Technical words of expression, however, are not essential for the creation of a trust. To create a trust by a written instrument, the beneficiary, the res, and the trust purpose must be identified. It is not absolutely necessary that legal title be granted to the trustee in specific terms. Therefore, a trust by implication may arise, notwithstanding the testator’s failure to convey legal title to the trustee, when the intent to create a trust appears reasonably clear from the terms of the will, construed in light of the surrounding circumstances. Dulin v. Moore, 96 Tex. 135, 139, 70 S.W. 742, 743 (1902); Najvar v. Vasek, 564 S.W.2d 202, 210 (Tex.Civ.App.—Corpus Christi 1978, writ ref’d n.r.e.); Gonzalez v. Gonzalez, 457 S.W.2d 440, 447 (Tex.Civ. App.—Corpus Christi 1970, writ ref’d n.r. e.); Heironimus v. Tate, 355 S.W.2d 76, 80 (Tex.Civ.App.—Austin 1962, writ ref’d n.r. e.); Paton v. Baugh, 265 S.W. 250, 252-53 *221(Tex.Civ.App.—Dallas 1924, no writ); see also McMurray v. Stanley, 69 Tex. 227, 235, 6 S.W. 412, 414-15 (1887).

In Dulin v. Moore, this court construed a will in which the testator, after devising real property in fee simple, provided that another person would be “trustee to receive and control the property” during the lives of the devisees. The court recognized the issue as being whether the testator intended to confer mere “naked powers” upon the trustee or to invest him with legal title for the purposes of the trust. The court concluded that “although the will contains no words which expressly convey legal title to Dulin, the intention that he should take the legal title is as clearly manifested as if express terms had been employed.” Dulin, 96 Tex. at 139, 70 S.W. at 743.

Similarly, in Heironimus v. Tate, the court construed a will in which there were no express words giving the executor legal title to any property. The will bequeathed property to two beneficiaries but further provided that the executors had discretion in making distributions to the beneficiaries during their lives, and upon their deaths the remainder passed to their lineal descendants. The court concluded that a trust had been created with legal title vested in the executors. Heironimus, 355 S.W.2d at 80.
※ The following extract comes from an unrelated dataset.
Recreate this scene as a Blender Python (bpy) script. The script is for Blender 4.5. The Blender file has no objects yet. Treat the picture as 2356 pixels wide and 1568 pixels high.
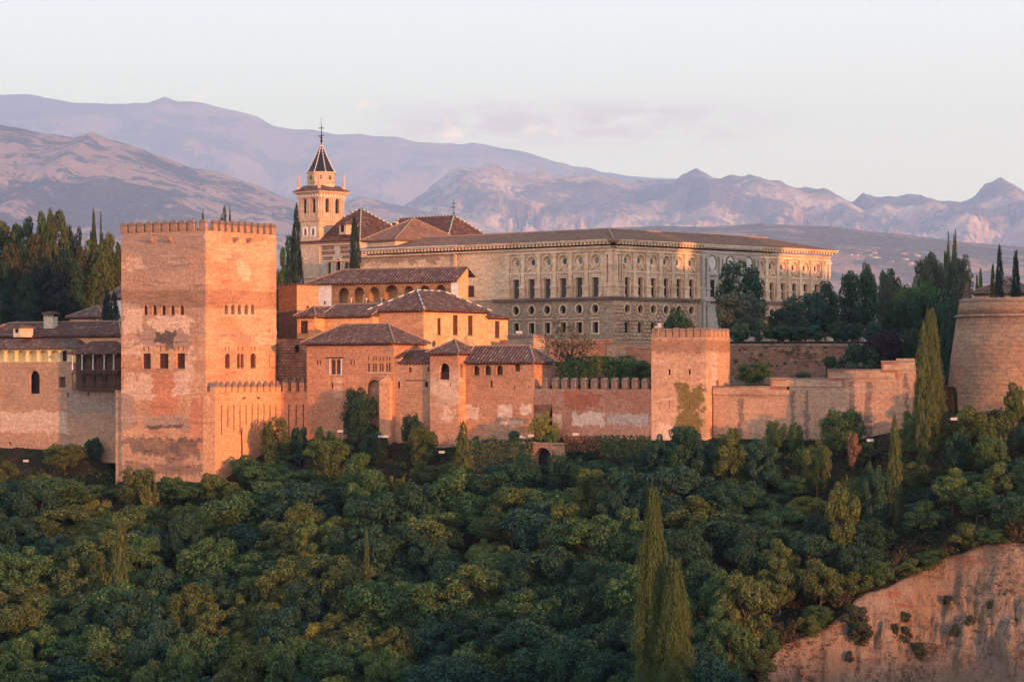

As in Dulin and Heironimus, we must construe a will which lacks specific language conferring legal title upon the executors. From the provisions of the will as a whole, A.H. Lumpkin’s intent to create a testamentary trust can be ascertained. By its terms, Lumpkin devised all the residue of his estate to his wife for her life, with the remainder to Perfect Union Lodge. He clearly intended to separate the management and control of his residual estate from the beneficial interest conferred upon his wife. The provision in paragraph VII that “my said executors shall handle my estate during the life of my wife” indicates that Lumpkin intended to provide for more than a mere settlement of his business affairs and distribution of assets. Furthermore, the provision, granting the executors the powers found under the Trust Act, authorized Moursund to exercise greater control over the property than was necessary for administration of the estate. We hold that Lumpkin’s will created a testamentary trust for the life of his wife, which would terminate upon her death.

Perfect Union contends the Probate Court erred in assuming jurisdiction over the matter because it lacked subject matter jurisdiction under the Texas Probate Code. We disagree. All courts exercising original probate jurisdiction have the power to hear “matters incident to an estate.” TEX. PROB.CODE ANN. § 5(d) (Vernon Supp. 1988). The phrase “matters incident to an estate” includes the interpretation and administration of testamentary trusts. TEX. PROB.CODE ANN. § 5A(b) (Vernon Supp. 1988). Having concluded that the will created a testamentary trust, we hold the probate court properly exercised its jurisdiction.

Next, Perfect Union contends the court of appeals erred in holding Moursund had no discretion in determining whether to sell the underproductive property. We disagree. The trust property which Mour-sund was ordered to sell had been under-productive since 1975 in that it produced an annual net income of less than one percent of its value. TEX.PROP.CODE ANN. § 113.110(b) (Vernon 1984). Therefore, Moursund’s duty to sell the property arose in 1976, one year after the property became underproductive. TEX.PROP.CODE ANN. § 113.110(c) (Vernon 1984). Thus Mour-sund was properly ordered to sell the un-derproductive property and distribute the proceeds between Cornelia Lumpkin and Perfect Union Lodge. TEX.PROP.CODE ANN. § 113.110(a) (Vernon 1984).

Finally Perfect Union contends that, because Cornelia Lumpkin has died since the arguments were heard, the cause has become moot. It claims the interest in the property owned by the deceased terminated upon her death, regardless of whether the will created a life estate or a trust. Although we realize the trust terminated upon her death, we are also mindful of Trust Code section 113.110(a) which provides that “if the change [in investment] is delayed but is made before the principal is finally distributed ... the income beneficiary or the beneficiary’s estate is entitled to a share of the net proceeds_” TEX. PROP.CODE ANN. § 113.110(a) (Vernon 1984). Accordingly, we hold Cornelia Lumpkin’s estate is entitled to part of the proceeds from the sale as determined under section 113.110(a).

The judgment of the court of appeals is affirmed.

SPEARS, J., not sitting. *222RAY, J., dissented, joined by PHILLIPS, C.J., and WALLACE, J.

. Charles Barrow resigned as executor in 1978.